Retrospective: John Woo's Stranglehold
When doves fly.
As I recall, the demos for Stranglehold and BioShock came out fairly close to one another. I certainly played them both on the same day. It was weird. It was like videogames' past had decided to pick a fight with its possible future.
The interesting thing is that, just as Rapture found its perfect custodians with the gloomy geniuses at Irrational, John Woo and Inspector Tequila fit right in at Midway. Particularly with regard to the the schlocky smarts of the Psi-Ops team handing the heroic bloodshed.

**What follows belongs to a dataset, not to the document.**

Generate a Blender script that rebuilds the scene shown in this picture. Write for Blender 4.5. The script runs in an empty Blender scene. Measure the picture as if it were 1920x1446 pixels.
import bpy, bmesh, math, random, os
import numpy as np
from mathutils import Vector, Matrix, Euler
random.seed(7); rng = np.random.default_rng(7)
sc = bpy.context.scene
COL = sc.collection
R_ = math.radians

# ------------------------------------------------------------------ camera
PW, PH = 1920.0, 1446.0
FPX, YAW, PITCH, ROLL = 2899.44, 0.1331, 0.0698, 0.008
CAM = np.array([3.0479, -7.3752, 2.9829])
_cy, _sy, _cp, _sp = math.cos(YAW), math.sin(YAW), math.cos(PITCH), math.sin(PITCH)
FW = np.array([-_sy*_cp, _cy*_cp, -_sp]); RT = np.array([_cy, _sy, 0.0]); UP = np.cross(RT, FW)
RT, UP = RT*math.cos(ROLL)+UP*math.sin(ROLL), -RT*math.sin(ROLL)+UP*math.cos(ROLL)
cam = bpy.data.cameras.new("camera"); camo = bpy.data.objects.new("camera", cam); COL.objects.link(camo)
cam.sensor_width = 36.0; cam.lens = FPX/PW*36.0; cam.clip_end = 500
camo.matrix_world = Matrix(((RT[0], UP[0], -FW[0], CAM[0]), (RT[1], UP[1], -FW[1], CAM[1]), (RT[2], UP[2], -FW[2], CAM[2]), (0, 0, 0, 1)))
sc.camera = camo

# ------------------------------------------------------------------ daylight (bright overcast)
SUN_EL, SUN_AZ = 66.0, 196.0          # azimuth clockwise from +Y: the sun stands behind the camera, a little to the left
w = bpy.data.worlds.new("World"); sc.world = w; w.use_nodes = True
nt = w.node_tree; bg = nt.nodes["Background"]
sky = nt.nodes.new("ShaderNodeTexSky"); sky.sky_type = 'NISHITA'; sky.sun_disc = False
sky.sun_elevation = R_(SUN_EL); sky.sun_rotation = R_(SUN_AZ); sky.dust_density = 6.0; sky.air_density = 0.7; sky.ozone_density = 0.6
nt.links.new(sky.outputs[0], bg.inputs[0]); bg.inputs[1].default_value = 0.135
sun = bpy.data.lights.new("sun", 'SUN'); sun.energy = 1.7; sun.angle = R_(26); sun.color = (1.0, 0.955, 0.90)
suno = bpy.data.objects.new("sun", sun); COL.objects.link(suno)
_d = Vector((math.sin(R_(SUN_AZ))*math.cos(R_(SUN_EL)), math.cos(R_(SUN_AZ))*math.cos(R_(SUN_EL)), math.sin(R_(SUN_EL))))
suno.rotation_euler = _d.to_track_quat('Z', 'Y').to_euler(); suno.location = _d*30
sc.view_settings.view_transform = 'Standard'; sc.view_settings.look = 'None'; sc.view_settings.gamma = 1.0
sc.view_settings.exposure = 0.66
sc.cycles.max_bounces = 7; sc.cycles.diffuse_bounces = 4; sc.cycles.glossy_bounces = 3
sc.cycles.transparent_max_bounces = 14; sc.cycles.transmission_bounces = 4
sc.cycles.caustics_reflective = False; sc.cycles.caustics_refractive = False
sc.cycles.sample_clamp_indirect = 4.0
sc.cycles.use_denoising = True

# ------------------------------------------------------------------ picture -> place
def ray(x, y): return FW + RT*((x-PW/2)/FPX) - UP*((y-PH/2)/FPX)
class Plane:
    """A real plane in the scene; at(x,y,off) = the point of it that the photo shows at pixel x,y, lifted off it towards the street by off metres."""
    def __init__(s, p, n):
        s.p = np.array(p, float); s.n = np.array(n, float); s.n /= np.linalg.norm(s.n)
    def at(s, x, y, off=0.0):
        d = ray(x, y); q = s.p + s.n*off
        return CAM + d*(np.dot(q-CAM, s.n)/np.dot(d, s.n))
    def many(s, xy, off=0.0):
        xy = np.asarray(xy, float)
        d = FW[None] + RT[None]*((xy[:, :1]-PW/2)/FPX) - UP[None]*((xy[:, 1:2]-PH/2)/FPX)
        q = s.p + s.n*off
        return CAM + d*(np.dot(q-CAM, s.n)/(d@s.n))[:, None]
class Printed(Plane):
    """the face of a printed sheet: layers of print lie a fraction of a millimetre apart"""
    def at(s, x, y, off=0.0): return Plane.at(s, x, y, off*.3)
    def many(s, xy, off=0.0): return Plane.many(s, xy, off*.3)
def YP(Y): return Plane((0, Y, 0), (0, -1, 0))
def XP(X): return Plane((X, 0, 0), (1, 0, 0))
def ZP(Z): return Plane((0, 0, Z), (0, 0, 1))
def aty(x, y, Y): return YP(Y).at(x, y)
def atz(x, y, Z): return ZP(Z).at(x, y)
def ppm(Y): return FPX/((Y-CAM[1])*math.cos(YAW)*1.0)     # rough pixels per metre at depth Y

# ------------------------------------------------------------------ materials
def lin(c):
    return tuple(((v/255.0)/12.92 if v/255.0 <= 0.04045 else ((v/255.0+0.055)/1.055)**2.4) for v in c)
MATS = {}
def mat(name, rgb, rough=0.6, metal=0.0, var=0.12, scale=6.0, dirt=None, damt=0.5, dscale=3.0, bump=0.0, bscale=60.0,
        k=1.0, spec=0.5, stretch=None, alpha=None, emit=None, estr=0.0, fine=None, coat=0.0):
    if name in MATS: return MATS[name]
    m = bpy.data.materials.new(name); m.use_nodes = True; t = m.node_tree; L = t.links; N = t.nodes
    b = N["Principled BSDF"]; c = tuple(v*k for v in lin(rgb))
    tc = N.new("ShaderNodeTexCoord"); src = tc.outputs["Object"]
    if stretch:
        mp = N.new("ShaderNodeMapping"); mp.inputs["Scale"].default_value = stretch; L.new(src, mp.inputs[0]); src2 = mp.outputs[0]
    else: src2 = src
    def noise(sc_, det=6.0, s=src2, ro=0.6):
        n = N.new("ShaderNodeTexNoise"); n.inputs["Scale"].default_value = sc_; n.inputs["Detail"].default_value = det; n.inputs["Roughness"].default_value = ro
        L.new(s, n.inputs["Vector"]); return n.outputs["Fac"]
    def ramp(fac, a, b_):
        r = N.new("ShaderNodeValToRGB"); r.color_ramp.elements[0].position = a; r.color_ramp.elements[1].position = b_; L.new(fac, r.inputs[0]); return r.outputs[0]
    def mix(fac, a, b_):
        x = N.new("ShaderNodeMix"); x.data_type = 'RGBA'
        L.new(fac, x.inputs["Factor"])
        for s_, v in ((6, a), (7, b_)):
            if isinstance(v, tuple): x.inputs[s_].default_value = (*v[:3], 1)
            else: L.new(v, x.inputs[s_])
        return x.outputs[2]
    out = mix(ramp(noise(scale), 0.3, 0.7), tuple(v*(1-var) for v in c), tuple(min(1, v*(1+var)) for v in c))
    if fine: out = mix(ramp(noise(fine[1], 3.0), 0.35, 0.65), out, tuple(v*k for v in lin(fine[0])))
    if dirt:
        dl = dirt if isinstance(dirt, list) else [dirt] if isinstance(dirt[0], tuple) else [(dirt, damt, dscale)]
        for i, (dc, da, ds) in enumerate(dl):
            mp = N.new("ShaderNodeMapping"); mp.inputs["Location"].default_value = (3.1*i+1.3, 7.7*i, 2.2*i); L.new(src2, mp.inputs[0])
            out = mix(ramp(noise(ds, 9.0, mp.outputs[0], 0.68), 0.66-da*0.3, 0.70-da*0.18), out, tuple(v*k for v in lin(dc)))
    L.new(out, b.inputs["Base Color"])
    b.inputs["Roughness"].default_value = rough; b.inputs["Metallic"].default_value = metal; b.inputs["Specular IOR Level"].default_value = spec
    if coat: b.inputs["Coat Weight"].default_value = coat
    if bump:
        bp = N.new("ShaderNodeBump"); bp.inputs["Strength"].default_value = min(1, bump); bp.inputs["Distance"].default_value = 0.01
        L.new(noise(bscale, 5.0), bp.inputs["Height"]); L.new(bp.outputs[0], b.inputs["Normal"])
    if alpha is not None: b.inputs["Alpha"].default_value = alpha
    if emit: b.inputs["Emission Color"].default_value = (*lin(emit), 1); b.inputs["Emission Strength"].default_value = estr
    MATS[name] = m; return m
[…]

Midway - the home of Total Carnage and Mortal Kombat - always seemed to be the last hold-out of the arcade industry's sticky-floored, smoke-ridden origins. Not the refined, Street Fighter II kind of arcade experience, mind, but the coin-guzzling, gunfire-spewing, flashing-lights-and-dismemberment kind. Midway offered up colourful ketchup 'n' mustard exploitation and tended to serve it hot.
I often imagine the company's headquarters looking a bit like the back room of a run-down independent video store from the eighties: the blinds are pulled shut even though it's sunny outside, exotic warfare blares from tinny speakers buried beneath piles of laundry, dust hangs in the air and the whole place smells of men who probably have other places they should be.
Is it fair to describe Stranglehold as representing the past of videogames? The back of the box would argue that it certainly isn't, offering transmedia cuteness (Stranglehold's the sequel to John Woo's Hard Boiled), next-gen gimmickry such as location-based body damage and destructible environments, and plenty of Havok physics to mark this out as a modern videogame.
In truth, though, I'm not so sure about all that. What I love about Stranglehold - and I certainly do love it - is that it uses new tricks to deliver age-old pleasures. It's like putting that picture of dogs playing poker in a fancy frame you just picked up at Habitat.
That's not to say Stranglehold doesn't take its lineage seriously. From Hard Boiled, Midway's game inherits elegant slow-motion gunplay, cut-scenes that turn out to be a touch more stylish than most and a narrative tendency to become both inanely soap operatic and utterly confusing.
It also nabs Inspector Tequila and Chow Yun Fat, one of the most likeable of cinema presences even when he's grimacing through wretched toss like the last Pirates film. Tequila's his landmark role, though. He's best cast as a good man in a bad world - a good man who will make the bad world better by riddling it with bullets.
Tequila is the heart of the game, and not just because his is the only character model which isn't a gawping plastic-haired horror. His animation has a quiet stylishness to it even when he's just walking or reloading his smoking guns. The game moves at his elegant pace, automatically shifting into slow-mo Tequila Time whenever he slides across the floor, springs into the air or glides over a table while targeting an enemy.
Most of this stuff was stolen from Max Payne, granted. But Max Payne almost certainly nabbed it from Woo in the first place, so who's counting? All that matters is that Tequila Time adds an addictive style-based combo system to proceedings which games like Bulletstorm are only now starting to rework.
This allows every gunfight to feel like an event. You aim not just for kills but truly cinematic kills, shooting enemies down before they've drawn a bead on you as you swing from a restaurant lantern, kicking a table over to take cover and deal out headshots or wiping out a whole gang by flattening them beneath an advertising hoarding.
Standoffs, meanwhile, put you into fixed-position bullet exchanges which often involve so many participants you'll wonder where everyone managed to find a parking space prior to the ambush. Even the menu screens deliver balletic Tequila at his best, freeze-framing pretty chunks of catastrophe in a manner that's perfectly judged and strangely classy.
Stranglehold's brilliant, then, not just because it's captured cinematic gunplay, but because it's captured cinematic gunplay in the same leaping, bellowing, splay-legged way kids re-enact it in the playground - taking breathy cover against the assembly hall wall, or ducking behind a bus stop before popping out to put an imaginary bullet in a nearby dinner lady.